In order to ensure there are enough qualified counsel, the court made the rule effective on May 16, 2016. It also said that trial judges can remove unqualified counsel from cases and should make sure that lawyers they appoint to cases have complied with the rule.

The new rule reads: “Before an attorney may participate as counsel of record in the circuit court for any adult felony case, including postconviction proceedings before the trial court, the attorney must complete a course, approved by The Florida Bar for continuing legal education credits, of at least 100 minutes and covering the legal and ethical obligations of discovery in a criminal case, including the requirements of rule 3.220, and the principles established in Brady v. Maryland, 373 U.S. 83 (1963), and Giglio v. United States, 405 U.S. 150 (1972).”

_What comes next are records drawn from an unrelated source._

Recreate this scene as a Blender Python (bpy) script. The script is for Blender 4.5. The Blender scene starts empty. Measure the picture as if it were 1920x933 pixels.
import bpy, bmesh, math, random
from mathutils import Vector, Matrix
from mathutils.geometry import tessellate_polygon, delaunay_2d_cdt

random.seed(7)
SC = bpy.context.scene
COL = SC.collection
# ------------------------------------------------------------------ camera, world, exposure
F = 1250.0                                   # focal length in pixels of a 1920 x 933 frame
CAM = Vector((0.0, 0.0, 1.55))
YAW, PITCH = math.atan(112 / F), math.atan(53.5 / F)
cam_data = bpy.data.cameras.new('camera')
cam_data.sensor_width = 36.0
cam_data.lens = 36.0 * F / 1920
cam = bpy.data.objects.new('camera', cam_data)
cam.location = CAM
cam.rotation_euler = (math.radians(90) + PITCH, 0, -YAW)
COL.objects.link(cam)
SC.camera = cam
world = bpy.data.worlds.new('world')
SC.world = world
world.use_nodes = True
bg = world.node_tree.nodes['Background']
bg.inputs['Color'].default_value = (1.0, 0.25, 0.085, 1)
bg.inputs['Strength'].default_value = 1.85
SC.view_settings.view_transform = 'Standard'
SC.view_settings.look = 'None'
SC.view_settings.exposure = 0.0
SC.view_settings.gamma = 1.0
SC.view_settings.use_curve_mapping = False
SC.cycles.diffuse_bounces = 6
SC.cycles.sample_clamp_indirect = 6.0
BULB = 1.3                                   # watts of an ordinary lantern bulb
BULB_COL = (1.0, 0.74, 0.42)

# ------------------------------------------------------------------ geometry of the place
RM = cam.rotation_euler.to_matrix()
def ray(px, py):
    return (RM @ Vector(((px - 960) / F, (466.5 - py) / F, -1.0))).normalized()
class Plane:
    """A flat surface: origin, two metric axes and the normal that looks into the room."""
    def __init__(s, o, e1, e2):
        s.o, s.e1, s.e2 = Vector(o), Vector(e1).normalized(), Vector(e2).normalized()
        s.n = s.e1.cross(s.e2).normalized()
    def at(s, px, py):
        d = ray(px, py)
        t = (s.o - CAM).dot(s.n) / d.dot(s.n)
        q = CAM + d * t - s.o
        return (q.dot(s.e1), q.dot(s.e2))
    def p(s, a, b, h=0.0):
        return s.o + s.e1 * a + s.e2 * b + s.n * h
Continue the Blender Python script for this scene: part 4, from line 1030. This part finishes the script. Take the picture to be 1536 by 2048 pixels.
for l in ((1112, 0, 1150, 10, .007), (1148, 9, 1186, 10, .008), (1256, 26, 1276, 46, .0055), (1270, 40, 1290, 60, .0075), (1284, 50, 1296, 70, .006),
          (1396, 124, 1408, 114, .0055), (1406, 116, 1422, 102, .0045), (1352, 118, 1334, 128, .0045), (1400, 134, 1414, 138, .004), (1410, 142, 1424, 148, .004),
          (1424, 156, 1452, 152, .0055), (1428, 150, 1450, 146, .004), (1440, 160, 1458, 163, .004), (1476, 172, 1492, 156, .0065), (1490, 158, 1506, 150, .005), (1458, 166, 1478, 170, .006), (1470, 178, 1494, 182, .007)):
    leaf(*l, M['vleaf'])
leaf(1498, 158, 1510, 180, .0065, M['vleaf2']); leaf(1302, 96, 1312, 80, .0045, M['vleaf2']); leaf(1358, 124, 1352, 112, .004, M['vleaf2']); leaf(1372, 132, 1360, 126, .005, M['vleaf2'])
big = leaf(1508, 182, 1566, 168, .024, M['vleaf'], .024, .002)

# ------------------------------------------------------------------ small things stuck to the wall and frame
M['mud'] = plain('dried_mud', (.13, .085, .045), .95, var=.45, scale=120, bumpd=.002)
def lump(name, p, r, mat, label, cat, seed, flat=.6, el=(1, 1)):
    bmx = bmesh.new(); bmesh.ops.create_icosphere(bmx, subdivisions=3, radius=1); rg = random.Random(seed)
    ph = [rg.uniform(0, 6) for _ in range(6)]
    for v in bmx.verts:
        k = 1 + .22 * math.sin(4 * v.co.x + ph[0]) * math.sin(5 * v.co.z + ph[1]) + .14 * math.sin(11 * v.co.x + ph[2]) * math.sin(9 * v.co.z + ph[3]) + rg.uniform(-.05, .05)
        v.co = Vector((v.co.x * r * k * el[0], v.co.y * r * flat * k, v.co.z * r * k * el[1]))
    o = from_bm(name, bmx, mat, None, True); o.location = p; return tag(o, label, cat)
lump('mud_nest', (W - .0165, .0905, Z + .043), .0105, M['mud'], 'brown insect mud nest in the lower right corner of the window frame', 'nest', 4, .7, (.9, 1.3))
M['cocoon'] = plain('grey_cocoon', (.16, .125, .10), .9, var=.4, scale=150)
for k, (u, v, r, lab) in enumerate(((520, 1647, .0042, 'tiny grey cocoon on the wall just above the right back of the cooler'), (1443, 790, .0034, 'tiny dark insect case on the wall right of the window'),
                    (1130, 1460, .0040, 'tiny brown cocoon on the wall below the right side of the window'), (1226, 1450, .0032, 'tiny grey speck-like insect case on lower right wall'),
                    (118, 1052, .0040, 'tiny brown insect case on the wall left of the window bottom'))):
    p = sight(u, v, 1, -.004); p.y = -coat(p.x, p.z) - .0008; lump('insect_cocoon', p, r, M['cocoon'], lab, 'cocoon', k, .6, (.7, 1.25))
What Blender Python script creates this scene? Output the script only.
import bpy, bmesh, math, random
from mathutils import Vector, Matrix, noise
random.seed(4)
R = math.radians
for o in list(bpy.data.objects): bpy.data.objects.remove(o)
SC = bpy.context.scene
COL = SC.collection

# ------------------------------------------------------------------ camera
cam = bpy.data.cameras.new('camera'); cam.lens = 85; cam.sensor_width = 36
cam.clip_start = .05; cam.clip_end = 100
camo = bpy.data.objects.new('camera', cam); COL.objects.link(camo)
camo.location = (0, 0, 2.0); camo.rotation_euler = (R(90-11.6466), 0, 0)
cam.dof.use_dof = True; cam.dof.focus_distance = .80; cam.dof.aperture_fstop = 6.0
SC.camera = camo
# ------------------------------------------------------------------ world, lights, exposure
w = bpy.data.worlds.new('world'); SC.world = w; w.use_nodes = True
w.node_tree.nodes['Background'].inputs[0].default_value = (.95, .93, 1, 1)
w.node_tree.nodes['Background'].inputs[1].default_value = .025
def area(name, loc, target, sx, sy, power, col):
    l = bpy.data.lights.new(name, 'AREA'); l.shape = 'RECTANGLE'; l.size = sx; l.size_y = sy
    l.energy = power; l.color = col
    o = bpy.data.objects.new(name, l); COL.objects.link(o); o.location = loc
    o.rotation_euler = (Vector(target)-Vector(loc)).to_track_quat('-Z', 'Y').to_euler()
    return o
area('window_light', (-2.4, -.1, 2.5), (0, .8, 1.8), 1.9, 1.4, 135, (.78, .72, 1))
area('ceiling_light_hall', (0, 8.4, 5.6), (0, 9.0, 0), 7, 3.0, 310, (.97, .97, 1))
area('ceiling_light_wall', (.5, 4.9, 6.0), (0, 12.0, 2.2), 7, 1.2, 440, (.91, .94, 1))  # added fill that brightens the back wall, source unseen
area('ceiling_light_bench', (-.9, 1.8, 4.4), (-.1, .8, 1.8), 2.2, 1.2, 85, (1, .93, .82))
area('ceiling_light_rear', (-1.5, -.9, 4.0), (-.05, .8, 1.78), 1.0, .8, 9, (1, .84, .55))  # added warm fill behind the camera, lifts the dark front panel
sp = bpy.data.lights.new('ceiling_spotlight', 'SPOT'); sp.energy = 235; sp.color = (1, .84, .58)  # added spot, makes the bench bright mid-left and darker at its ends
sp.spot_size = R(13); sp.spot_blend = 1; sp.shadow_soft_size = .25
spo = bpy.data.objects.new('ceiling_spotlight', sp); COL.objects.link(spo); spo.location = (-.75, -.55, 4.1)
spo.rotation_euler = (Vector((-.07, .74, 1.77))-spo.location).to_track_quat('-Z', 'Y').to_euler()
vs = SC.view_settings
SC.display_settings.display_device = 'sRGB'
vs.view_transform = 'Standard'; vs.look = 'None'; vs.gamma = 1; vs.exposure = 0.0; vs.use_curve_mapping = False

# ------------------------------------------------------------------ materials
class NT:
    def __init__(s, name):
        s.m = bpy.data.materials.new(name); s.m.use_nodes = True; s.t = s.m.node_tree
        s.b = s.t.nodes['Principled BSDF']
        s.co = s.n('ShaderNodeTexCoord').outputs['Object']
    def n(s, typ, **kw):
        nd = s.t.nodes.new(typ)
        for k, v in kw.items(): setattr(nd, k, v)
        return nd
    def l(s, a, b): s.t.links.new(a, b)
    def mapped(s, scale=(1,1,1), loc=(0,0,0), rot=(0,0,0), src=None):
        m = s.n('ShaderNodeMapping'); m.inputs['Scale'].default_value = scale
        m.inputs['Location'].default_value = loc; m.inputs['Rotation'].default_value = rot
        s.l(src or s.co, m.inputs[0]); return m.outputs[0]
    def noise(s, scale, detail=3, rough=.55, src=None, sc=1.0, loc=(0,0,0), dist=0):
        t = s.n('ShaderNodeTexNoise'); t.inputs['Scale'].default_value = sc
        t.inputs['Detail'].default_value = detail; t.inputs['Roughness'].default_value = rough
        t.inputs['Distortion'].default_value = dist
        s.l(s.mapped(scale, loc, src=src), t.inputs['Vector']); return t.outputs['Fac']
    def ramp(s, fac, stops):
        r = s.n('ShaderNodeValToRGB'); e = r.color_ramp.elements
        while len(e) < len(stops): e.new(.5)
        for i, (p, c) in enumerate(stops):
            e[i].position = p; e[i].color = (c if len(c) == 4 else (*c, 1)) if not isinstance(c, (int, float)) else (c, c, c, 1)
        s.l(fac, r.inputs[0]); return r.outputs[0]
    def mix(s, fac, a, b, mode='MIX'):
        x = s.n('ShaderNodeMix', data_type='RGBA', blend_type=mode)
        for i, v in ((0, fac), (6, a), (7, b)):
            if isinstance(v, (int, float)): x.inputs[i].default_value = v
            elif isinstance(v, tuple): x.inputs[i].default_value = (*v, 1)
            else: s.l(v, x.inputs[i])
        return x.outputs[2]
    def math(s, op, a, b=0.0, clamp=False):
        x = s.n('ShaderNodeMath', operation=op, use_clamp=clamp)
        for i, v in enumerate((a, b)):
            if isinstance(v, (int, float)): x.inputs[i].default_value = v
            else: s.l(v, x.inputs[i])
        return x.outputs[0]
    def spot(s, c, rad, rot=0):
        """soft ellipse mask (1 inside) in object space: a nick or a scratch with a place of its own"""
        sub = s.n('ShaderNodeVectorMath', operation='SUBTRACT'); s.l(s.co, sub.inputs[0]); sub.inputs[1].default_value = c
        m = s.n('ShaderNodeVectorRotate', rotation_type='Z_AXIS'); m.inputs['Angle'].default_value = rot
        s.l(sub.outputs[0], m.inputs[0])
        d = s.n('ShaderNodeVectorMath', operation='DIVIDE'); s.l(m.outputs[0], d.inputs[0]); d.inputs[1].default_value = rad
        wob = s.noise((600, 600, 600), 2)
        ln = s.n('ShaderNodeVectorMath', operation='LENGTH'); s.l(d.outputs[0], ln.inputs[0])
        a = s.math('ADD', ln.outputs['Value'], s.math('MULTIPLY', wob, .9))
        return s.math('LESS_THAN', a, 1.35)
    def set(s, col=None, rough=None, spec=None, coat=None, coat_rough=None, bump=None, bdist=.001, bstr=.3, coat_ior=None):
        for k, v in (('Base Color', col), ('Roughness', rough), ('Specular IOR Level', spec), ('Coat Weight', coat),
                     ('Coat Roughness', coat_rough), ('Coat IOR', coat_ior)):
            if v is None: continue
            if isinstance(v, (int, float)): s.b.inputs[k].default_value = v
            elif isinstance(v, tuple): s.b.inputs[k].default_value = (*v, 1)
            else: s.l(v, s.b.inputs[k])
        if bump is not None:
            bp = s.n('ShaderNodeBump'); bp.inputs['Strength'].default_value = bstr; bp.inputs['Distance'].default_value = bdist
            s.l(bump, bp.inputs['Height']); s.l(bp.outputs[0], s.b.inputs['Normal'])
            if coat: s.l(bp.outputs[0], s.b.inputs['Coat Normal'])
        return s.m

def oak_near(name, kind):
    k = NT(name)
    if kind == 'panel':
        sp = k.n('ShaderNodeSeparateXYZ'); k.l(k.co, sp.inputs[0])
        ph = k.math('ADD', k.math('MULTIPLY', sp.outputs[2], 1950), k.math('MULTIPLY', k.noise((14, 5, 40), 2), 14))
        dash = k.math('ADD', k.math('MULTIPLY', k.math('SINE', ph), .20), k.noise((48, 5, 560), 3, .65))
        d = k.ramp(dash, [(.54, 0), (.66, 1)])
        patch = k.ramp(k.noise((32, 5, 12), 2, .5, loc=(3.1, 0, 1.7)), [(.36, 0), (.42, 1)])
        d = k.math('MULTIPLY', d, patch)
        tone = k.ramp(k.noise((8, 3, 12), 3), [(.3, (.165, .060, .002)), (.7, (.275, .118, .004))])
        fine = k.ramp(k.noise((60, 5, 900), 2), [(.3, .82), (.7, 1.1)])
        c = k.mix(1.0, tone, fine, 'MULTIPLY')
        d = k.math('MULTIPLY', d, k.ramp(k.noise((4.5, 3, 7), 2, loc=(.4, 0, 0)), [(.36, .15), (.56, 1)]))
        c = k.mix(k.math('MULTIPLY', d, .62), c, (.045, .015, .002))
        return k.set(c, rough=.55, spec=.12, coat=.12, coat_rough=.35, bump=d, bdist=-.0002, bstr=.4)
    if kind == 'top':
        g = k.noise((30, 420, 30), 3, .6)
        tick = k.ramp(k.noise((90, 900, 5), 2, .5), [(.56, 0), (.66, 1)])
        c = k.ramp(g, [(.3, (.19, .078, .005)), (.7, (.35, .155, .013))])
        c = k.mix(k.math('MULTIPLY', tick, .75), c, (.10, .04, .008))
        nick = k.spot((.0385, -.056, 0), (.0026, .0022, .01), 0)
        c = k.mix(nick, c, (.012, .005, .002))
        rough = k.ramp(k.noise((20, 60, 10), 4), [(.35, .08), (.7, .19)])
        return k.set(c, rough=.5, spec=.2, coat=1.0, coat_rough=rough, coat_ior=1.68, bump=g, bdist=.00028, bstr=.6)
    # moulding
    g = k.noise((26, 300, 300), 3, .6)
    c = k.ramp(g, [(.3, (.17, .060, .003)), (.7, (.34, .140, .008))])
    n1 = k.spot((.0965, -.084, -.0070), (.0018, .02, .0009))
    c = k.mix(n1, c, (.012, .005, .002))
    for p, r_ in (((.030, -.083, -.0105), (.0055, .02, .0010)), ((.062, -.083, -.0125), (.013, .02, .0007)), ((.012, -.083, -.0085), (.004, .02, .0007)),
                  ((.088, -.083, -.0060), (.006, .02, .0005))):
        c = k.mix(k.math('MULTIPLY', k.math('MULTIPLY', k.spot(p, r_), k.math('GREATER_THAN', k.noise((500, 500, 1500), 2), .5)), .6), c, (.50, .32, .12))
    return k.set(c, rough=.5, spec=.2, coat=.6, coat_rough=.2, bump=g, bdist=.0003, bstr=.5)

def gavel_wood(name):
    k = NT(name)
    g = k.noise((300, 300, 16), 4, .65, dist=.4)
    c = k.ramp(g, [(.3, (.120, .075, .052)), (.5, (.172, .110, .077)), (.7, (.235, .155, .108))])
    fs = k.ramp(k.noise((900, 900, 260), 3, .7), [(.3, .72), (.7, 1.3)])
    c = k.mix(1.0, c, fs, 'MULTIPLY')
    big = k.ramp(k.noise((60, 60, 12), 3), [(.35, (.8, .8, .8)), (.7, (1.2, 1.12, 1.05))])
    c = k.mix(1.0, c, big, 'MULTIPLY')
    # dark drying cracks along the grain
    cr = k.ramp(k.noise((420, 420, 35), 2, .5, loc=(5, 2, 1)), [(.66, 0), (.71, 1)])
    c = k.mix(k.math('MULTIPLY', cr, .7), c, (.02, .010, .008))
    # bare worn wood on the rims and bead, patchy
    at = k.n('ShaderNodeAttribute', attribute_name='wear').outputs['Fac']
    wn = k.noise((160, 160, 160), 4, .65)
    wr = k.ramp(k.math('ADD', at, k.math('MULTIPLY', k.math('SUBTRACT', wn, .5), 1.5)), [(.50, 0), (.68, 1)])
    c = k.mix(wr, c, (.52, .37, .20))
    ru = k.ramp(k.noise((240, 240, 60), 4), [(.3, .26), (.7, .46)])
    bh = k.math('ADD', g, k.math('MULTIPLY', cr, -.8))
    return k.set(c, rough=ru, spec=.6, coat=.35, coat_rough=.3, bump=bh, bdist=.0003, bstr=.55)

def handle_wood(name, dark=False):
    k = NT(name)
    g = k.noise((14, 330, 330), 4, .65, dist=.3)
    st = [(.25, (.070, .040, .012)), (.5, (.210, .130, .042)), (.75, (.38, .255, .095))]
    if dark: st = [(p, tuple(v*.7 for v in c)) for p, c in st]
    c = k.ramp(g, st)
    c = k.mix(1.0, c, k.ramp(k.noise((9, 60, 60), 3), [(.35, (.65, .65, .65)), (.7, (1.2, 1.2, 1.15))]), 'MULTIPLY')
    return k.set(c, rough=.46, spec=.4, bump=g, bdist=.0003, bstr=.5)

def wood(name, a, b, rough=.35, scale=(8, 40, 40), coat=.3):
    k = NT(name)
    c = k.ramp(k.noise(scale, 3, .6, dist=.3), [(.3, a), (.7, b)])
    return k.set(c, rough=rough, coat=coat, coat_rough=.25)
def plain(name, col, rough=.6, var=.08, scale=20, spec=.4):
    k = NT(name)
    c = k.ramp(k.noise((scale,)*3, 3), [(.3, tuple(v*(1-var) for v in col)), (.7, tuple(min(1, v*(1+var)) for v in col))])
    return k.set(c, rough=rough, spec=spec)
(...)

In the Brady decision, the U.S. Supreme Court held that prosecutors could not withhold material exculpatory evidence from the defense.

Commentary for the new rules notes that the Florida Prosecuting Attorneys Association and the Florida Public Defender Association are expected to develop a seminar to comply with the rule, which will be approved by the Bar for the necessary CLE credit. The commentary also says that seminar should be available at no cost on the Bar’s, FPAA’s, and FPDA’s websites.

The court acted in In Re: Amendments to the Florida Rules of Criminal Procedure — Rule 3.113, case no. SC 13-552.